For people who feel a sense of civic duty – a determination to do what they can to improve the laws and policies of their society – it seems to me that there are multiple valid avenues through which to apply your efforts.
The most overt may be entering politics, but it is an option that carries many costs. You might have to spend a lot of time at small-town barbecues wearing a silly apron, to try to convince voters that you’re an ordinary guy like them and not some fancy-school elitist. You might also have to lie about or conceal beliefs that go beyond what the mainstream is willing to accept (better not be an atheist, for instance). Still, if you do take the political route and find yourself in a position of influence, at least you have a pretty defensible mandate to try to implement the ideas you campaigned on.
The civil service is another option. The influence and the constraints of the civil service are both tied to the same role: providing advice. Being someone who provides advice gives you the freedom to use your judgment and the best available evidence to suggest a course of action. The trouble is, you can always be over-ruled by your superiors or by the people who ultimately make the decisions. Civil servants therefore have a moderate level of freedom for expressing their honestly-held and well-justified views, but little certainty that their advice will ever make a difference.
Journalists and academics have the most freedom to speak and defend their arguments in public, but they have even less certainty that their efforts will ever produce concrete changes. Judges, by contrast, know their judgments will have concrete effects, but they don’t know whether that influence will be confined entirely to the case at hand, or whether it will become a more influential precedent.
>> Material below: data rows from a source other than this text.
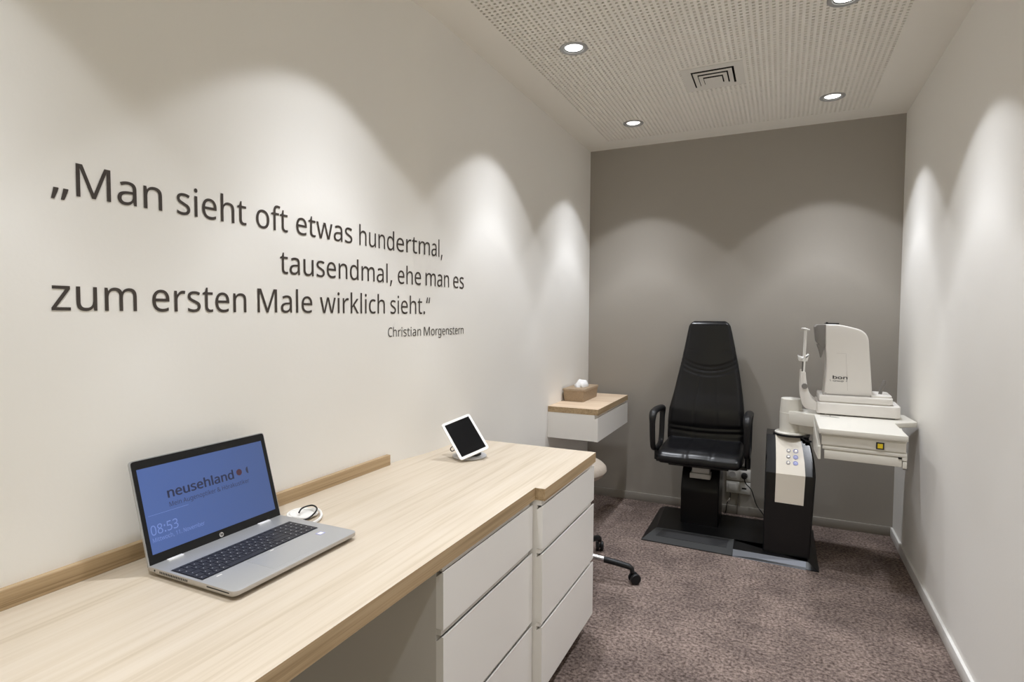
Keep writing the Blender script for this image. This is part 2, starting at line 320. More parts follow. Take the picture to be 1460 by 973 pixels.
    '8': (459, ["229,581 253,580 276,577 298,572 318,565 336,556 352,546 366,533 378,519 388,503 395,485 399,465 400,443 399,427 396,411 392,397 385,383 377,371 368,359 357,348 346,338 333,328 320,319 306,311 291,303 308,294 325,285 340,275 355,265 369,254 381,242 392,229 401,216 409,201 414,185 418,167 419,148 417,125 413,104 406,84 395,65 383,49 367,34 350,22 330,11 308,3 284,-3 258,-7 231,-8 201,-7 174,-3 149,2 126,10 106,21 89,33 74,47 61,63 52,81 45,101 41,122 39,146 40,165 43,183 49,199 56,214 65,228 75,241 86,253 99,264 113,274 128,283 143,291 158,299 144,307 131,316 119,326 107,336 96,346 87,358 78,370 71,383 65,396 61,411 59,427 58,444 59,465 63,485 70,503 80,518 92,533 107,545 123,556 141,565 161,572 182,577 205,580", "108,145 110,125 116,107 125,90 138,76 155,64 176,55 200,50 229,48 257,50 281,55 302,64 319,76 332,91 342,108 348,127 350,148 349,161 346,174 341,186 335,197 327,207 317,217 306,226 293,235 279,243 264,251 247,258 229,265 217,270 200,262 184,254 170,246 157,237 146,228 136,219 128,208 121,197 115,186 111,173 109,160", "228,524 207,522 188,518 170,512 155,502 143,491 134,476 128,460 127,441 128,427 130,414 135,402 141,391 148,382 157,373 167,365 179,357 232,330 282,357 292,364 302,373 310,382 317,392 323,402 327,414 330,427 330,441 329,460 323,476 315,491 302,502 287,512 270,518 250,522"]),
    ':': (215, ["58,43 59,57 61,69 66,78 72,85 80,90 88,94 97,96 107,97 117,96 126,94 135,90 142,85 149,78 153,69 156,57 157,43 156,30 153,18 149,9 142,2 135,-4 126,-8 117,-10 107,-11 97,-10 88,-8 80,-4 72,2 66,9 61,18 59,30", "58,387 59,401 61,412 66,422 72,429 80,434 88,438 97,440 107,441 117,440 126,438 135,434 142,429 149,422 153,412 156,401 157,387 156,373 153,362 149,352 142,345 135,339 126,335 117,333 107,332 97,333 88,335 80,339 72,345 66,352 61,362 59,373"]),
    '5': (459, ["221,351 249,350 275,346 300,340 322,331 343,320 361,307 376,291 389,274 400,254 407,232 412,209 413,183 411,154 407,128 399,103 387,81 373,60 356,43 336,28 314,15 289,5 261,-2 231,-7 199,-8 177,-8 156,-6 136,-4 116,0 97,4 80,10 65,16 51,23 51,90 66,81 82,74 101,68 121,62 141,58 161,55 181,53 200,52 220,53 239,55 257,60 274,65 289,73 302,82 313,93 323,106 331,121 336,137 340,156 341,176 339,202 332,225 321,245 306,262 287,275 262,284 232,290 197,292 146,288 99,280 64,302 86,573 373,573 373,508 146,508 132,342 169,348"]),
    '3': (459, ["395,439 394,420 392,403 387,387 381,372 373,359 363,347 352,336 340,326 326,318 310,311 294,306 277,302 277,298 309,293 337,283 360,271 379,255 394,236 405,214 411,190 413,163 412,139 407,116 400,94 390,74 377,56 360,40 341,26 318,14 292,4 263,-3 230,-7 193,-8 171,-8 150,-6 130,-4 110,-1 91,3 72,8 54,15 36,23 36,89 54,81 74,73 93,67 114,61 135,57 155,54 175,52 194,51 230,53 260,59 285,68 305,81 320,98 331,117 337,139 339,164 338,182 335,197 329,211 320,223 310,233 297,242 282,249 265,255 246,260 226,263 203,265 179,265 123,265 123,326 180,326 202,326 223,329 242,333 259,339 274,347 286,356 298,366 307,377 314,390 319,404 322,418 323,434 321,454 316,471 307,486 295,498 280,508 262,516 242,520 219,521 204,521 190,520 176,518 164,515 117,498 75,473 39,521 55,533 73,544 93,554 115,563 139,571 163,576 190,579 218,581 260,578 296,571 327,558 352,540 371,519 384,495 393,468"]),
    '1': (459, ["285,0 216,0 216,400 216,439 217,470 219,499 196,477 169,455 108,405 71,452 226,573 285,573"]),
    'N': (609, ["532,0 447,0 141,476 138,476 141,432 143,378 144,320 144,0 78,0 78,573 161,573 467,99 470,99 468,137 466,193 464,249 464,573 532,573"]),
    'G': (584, ["326,302 524,302 524,22 501,15 478,8 454,3 431,-1 406,-4 380,-6 352,-8 323,-8 280,-6 241,1 205,12 173,28 145,47 120,71 98,98 81,130 67,164 57,202 51,243 49,286 51,330 58,370 69,407 84,442 104,473 127,500 154,524 186,544 220,560 259,571 300,578 346,581 369,580 392,578 415,576 437,572 458,567 478,561 498,554 516,547 489,484 473,491 457,497 439,503 421,508 401,512 382,515 362,517 342,517 309,515 278,510 250,501 225,489 202,474 181,455 164,434 150,409 139,382 131,353 126,321 124,286 126,253 130,222 137,193 146,166 159,141 175,119 194,100 216,84 241,71 270,62 303,56 340,55 404,59 452,68 452,238 326,238"]),
    'v': (407, ["163,0 0,430 75,430 167,176 180,137 193,96 201,63 204,63 214,96 227,138 241,176 332,430 407,430 244,0"]),
    'H': (594, ["516,0 443,0 443,267 150,267 150,0 78,0 78,573 150,573 150,330 443,330 443,573 516,573"]),
    'D': (585, ["536,292 534,246 528,203 516,165 501,131 481,100 457,74 430,51 399,33 364,18 325,8 283,2 237,0 78,0 78,573 254,573 296,571 335,565 371,555 404,540 434,523 460,501 483,475 502,446 517,413 528,377 534,336", "460,289 459,326 454,359 446,388 435,415 421,437 404,457 384,474 361,487 336,498 308,505 277,509 244,511 150,511 150,62 228,62 282,65 329,76 369,94 402,119 428,151 446,190 457,236"]),
    ' ': (209, []),
}

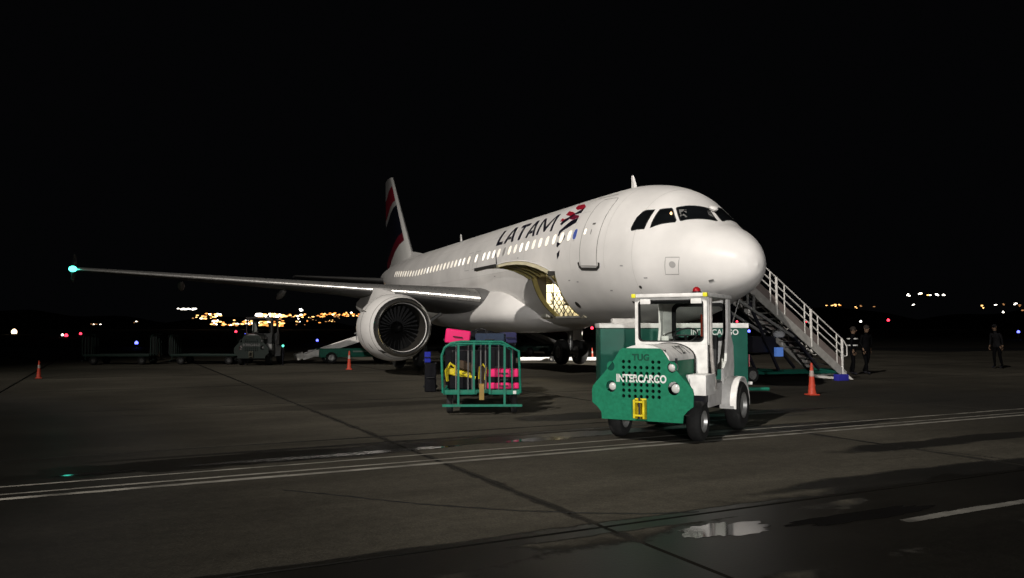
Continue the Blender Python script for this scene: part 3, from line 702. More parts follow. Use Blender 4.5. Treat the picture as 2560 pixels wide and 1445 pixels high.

Setting aside the advantages and disadvantages of different roles, I think it is important to acknowledge that people in all of these roles can be doing their civic duty, in the sense of trying to serve the best interests of their country and the world more broadly. It is possible to serve those interests through obedience – for instance, those who put themselves in physical danger for the good of others – but it is also possible to serve them through honest and open criticism. All governments have made serious mistakes in the past and face major challenges today. If we are to navigate successfully to a safe and comfortable future, there needs to be energetic and open debate based on the best evidence available.